-- STATED TASK --
Lines that contain "scene" are to be counted; give only their number.

>> begin

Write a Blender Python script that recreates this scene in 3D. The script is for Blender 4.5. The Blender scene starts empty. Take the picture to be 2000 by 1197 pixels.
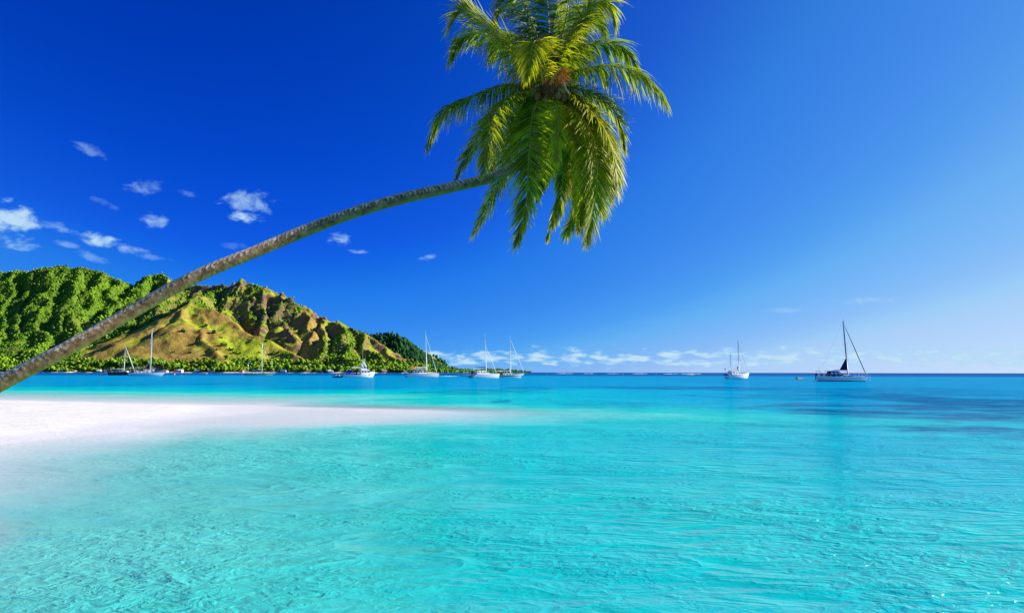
import bpy, math, random
import numpy as np
from mathutils import Vector, Matrix
R = math.radians
rng = np.random.default_rng(7)
random.seed(7)
scene = bpy.context.scene
COL = scene.collection

# ------------------------------------------------------------------ camera
FPX = 1500.0                       # focal length in photograph pixels (2000 wide)
CAMZ = 2.2
PITCH = math.atan((727.0 - 598.5) / FPX)
ROLL = -0.10
cam_d = bpy.data.cameras.new('camera')
cam = bpy.data.objects.new('camera', cam_d)
COL.objects.link(cam)
cam_d.sensor_width = 36
cam_d.lens = 36 * FPX / 2000
cam_d.clip_start = 0.1
cam_d.clip_end = 90000
CAMROT = Matrix.Rotation(math.pi / 2 + PITCH, 3, 'X') @ Matrix.Rotation(R(-ROLL), 3, 'Z')
cam.matrix_world = Matrix.Translation((0, 0, CAMZ)) @ CAMROT.to_4x4()
scene.camera = cam

# ------------------------------------------------------------------ sky, sun, exposure
SUN_EL, SUN_AZ = 26.8, 77.0        # azimuth in degrees clockwise from +Y (the view direction)
world = bpy.data.worlds.new('World')
scene.world = world
world.use_nodes = True
sun_d = bpy.data.lights.new('sun', 'SUN')
sun_d.energy = 5.0
sun_d.angle = R(0.53)
sun_d.color = (1.0, 0.95, 0.86)
sun = bpy.data.objects.new('sun', sun_d)
COL.objects.link(sun)
sdir = Vector((math.sin(R(SUN_AZ)) * math.cos(R(SUN_EL)), math.cos(R(SUN_AZ)) * math.cos(R(SUN_EL)), math.sin(R(SUN_EL))))
sun.rotation_euler = sdir.to_track_quat('Z', 'Y').to_euler()
sun.location = (30, 10, 40)
scene.view_settings.view_transform = 'Standard'
scene.view_settings.look = 'None'
scene.view_settings.gamma = 1.0
scene.view_settings.use_curve_mapping = False
scene.view_settings.exposure = 0.95


def px_dir(px, py):
    v = CAMROT @ Vector(((px - 1000) / FPX, -(py - 598.5) / FPX, -1.0))
    return v


def P(px, py, D):
    """the point seen at a photograph pixel, D metres ahead"""
    v = px_dir(px, py)
    return Vector((0, 0, CAMZ)) + v * (D / v.y)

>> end

-- FULL SOLUTION --
10